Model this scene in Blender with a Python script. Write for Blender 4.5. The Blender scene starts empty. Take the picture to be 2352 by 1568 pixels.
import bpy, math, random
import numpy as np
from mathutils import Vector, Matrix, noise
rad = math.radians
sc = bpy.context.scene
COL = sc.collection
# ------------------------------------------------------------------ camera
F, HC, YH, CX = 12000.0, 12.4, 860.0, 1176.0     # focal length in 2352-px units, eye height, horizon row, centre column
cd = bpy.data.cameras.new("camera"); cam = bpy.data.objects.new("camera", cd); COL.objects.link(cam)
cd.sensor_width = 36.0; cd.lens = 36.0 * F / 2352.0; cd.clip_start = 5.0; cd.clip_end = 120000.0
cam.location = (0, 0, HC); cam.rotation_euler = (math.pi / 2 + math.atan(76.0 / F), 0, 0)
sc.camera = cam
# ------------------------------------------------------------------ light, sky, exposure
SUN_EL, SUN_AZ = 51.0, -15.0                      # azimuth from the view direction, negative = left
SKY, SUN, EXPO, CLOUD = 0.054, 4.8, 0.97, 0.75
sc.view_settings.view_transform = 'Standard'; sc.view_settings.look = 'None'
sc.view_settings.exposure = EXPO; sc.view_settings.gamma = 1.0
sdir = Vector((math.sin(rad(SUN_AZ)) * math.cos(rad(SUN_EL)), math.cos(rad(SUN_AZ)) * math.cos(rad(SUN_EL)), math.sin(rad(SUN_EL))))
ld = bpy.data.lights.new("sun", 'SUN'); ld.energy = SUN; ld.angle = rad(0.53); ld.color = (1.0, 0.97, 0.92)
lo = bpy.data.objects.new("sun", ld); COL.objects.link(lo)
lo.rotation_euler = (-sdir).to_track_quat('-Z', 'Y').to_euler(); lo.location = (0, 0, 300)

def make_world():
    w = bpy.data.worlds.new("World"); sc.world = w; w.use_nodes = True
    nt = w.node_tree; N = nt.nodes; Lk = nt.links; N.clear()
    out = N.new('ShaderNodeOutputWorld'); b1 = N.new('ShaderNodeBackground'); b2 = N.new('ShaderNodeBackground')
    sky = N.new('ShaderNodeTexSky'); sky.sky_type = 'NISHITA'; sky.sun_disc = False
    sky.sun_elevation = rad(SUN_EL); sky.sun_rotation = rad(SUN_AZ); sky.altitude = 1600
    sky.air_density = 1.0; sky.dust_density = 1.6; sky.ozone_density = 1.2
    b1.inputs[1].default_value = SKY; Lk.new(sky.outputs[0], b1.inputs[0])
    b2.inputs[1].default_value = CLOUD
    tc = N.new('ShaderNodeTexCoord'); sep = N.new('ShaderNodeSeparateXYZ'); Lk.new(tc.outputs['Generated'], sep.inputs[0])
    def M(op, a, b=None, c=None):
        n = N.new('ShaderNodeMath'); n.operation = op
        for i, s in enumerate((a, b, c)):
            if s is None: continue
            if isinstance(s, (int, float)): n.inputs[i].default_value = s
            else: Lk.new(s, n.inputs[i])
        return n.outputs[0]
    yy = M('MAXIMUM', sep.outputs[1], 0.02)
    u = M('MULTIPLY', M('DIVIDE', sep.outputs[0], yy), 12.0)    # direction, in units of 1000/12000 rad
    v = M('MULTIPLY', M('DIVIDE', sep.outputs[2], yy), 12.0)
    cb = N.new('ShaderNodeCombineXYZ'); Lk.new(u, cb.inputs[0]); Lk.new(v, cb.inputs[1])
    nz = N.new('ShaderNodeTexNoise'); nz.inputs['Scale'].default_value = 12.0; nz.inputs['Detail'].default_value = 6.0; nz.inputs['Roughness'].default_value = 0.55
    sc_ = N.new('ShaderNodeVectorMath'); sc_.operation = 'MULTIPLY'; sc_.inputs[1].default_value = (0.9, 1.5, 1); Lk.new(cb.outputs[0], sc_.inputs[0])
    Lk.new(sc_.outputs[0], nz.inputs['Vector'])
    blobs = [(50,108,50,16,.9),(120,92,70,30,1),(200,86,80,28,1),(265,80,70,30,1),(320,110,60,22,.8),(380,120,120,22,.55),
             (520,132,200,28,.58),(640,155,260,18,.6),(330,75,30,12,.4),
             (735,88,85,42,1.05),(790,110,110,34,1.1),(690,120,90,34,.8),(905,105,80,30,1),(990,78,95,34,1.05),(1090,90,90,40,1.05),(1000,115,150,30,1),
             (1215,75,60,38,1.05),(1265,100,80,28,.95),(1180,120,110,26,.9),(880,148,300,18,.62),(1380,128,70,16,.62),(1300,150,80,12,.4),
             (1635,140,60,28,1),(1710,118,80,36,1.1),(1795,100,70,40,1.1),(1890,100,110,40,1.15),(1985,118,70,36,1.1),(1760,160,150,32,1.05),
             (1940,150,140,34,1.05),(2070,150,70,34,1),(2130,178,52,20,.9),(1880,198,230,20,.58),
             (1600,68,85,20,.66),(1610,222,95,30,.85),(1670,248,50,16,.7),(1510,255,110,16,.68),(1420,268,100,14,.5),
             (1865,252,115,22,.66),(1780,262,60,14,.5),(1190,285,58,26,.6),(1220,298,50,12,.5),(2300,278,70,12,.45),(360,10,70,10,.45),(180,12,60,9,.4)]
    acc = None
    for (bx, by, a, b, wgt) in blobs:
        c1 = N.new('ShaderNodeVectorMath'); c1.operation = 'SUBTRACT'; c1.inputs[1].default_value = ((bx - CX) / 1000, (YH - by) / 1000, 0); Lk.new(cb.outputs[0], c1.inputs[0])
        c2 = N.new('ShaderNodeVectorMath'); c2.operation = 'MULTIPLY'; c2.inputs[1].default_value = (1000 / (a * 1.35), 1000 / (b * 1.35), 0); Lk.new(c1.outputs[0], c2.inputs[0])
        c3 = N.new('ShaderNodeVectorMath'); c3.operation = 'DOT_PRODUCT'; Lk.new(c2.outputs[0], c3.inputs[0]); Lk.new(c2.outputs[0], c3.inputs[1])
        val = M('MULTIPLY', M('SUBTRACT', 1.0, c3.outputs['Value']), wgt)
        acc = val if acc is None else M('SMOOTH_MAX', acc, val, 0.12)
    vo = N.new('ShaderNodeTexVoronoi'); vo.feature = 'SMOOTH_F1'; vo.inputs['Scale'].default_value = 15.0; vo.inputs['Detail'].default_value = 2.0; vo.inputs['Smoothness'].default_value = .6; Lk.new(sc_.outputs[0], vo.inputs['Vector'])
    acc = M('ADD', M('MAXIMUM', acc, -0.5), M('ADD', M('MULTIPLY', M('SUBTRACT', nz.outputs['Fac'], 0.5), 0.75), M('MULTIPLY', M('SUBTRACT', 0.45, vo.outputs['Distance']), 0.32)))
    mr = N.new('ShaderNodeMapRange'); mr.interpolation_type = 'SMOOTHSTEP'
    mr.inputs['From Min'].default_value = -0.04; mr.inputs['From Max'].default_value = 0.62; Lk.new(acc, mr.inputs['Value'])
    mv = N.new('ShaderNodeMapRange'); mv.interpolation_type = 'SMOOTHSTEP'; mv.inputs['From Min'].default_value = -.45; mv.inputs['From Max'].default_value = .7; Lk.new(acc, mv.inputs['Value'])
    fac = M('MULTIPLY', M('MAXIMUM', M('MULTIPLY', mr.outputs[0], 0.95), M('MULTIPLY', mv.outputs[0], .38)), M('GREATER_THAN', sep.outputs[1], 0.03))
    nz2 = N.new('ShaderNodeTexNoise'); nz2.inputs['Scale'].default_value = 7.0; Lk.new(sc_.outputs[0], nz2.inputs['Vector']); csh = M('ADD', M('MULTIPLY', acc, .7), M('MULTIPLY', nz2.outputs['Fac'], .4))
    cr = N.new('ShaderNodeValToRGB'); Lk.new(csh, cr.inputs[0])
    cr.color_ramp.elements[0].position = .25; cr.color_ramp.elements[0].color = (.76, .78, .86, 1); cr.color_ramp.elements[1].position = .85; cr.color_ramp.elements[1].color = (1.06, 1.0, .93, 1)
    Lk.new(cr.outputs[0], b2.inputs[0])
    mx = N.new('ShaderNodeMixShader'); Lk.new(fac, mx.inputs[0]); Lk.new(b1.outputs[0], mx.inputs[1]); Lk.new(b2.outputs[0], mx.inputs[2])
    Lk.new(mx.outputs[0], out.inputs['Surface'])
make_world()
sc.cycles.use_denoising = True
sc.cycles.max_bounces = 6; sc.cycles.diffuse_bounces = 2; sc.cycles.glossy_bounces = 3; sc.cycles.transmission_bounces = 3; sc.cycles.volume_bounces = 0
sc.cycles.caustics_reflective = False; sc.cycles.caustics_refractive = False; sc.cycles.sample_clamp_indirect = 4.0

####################

● **Goal**: Give the lines again, exactly as they stand, from the beginning of the data through the line with "lo.rotation_euler = (-sdir).to_track_quat('-Z', 'Y').to_euler();".

● **Response to this exercise**:
Model this scene in Blender with a Python script. Write for Blender 4.5. The Blender scene starts empty. Take the picture to be 2352 by 1568 pixels.
import bpy, math, random
import numpy as np
from mathutils import Vector, Matrix, noise
rad = math.radians
sc = bpy.context.scene
COL = sc.collection
# ------------------------------------------------------------------ camera
F, HC, YH, CX = 12000.0, 12.4, 860.0, 1176.0     # focal length in 2352-px units, eye height, horizon row, centre column
cd = bpy.data.cameras.new("camera"); cam = bpy.data.objects.new("camera", cd); COL.objects.link(cam)
cd.sensor_width = 36.0; cd.lens = 36.0 * F / 2352.0; cd.clip_start = 5.0; cd.clip_end = 120000.0
cam.location = (0, 0, HC); cam.rotation_euler = (math.pi / 2 + math.atan(76.0 / F), 0, 0)
sc.camera = cam
# ------------------------------------------------------------------ light, sky, exposure
SUN_EL, SUN_AZ = 51.0, -15.0                      # azimuth from the view direction, negative = left
SKY, SUN, EXPO, CLOUD = 0.054, 4.8, 0.97, 0.75
sc.view_settings.view_transform = 'Standard'; sc.view_settings.look = 'None'
sc.view_settings.exposure = EXPO; sc.view_settings.gamma = 1.0
sdir = Vector((math.sin(rad(SUN_AZ)) * math.cos(rad(SUN_EL)), math.cos(rad(SUN_AZ)) * math.cos(rad(SUN_EL)), math.sin(rad(SUN_EL))))
ld = bpy.data.lights.new("sun", 'SUN'); ld.energy = SUN; ld.angle = rad(0.53); ld.color = (1.0, 0.97, 0.92)
lo = bpy.data.objects.new("sun", ld); COL.objects.link(lo)
lo.rotation_euler = (-sdir).to_track_quat('-Z', 'Y').to_euler(); lo.location = (0, 0, 300)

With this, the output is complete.